The post-quantum problem is easy to state and hard to act on. A sufficiently powerful quantum computer could break the public-key cryptography — RSA, elliptic curve — that secures most of today's internet traffic. Such a machine may not exist yet, but data stolen and stored now could be decrypted later, which means the clock is already running. Post-quantum cryptography is the set of algorithms built to withstand that future attack.
Two granted patents describe a notably pragmatic way to make the transition. US12003629B2, "Secure server digital signature generation for post-quantum cryptography key encapsulations" (issued June 4, 2024; CPC H04L 9/0861 — key exchange), and the related US11722296B2, "Device securing communications using two post-quantum cryptography key encapsulation mechanisms" (issued August 8, 2023), describe using two key-encapsulation mechanisms together. Read them at US12003629B2 and US11722296B2.
The way this actually works is a hedge. A key-encapsulation mechanism (KEM) is how two parties agree on a shared secret key over an insecure channel. The post-quantum algorithms are new and less battle-tested than the classical ones — so combining two of them (or a classical and a post-quantum one) means an attacker would have to break both to recover the secret. If one mechanism turns out to have a flaw, the other still protects the connection.
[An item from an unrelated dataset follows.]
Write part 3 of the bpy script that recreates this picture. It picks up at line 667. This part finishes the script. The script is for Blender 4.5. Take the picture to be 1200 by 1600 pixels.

It's belt-and-suspenders cryptography for an uncertain transition.
One analogy, then gone: it's two locks on the same door, from two different manufacturers. If a master key turns up for one brand, the second lock — built differently — still holds. You don't bet everything on one mechanism whose long-term strength nobody can yet guarantee.
Why this matters for the business of security: the PQC migration is a generational, sector-wide project. Standards bodies have finalized post-quantum algorithms, and every vendor that ships encryption — TLS libraries, VPNs, identity providers, hardware security modules — has to migrate. That's years of mandated work and a wave of product refresh cycles, which is precisely the kind of durable demand that shows up in security vendors' roadmaps. The hybrid "two-KEM" approach in these grants is the cautious default for getting there without betting on an unproven algorithm.
The grounded takeaway: PQC is encryption built to survive quantum attack, and the practical migration path is hybrid — run a classical and a post-quantum mechanism together until confidence builds. These grants name that hedge precisely. The threat is future-tense; the engineering, as the filings show, is present-tense.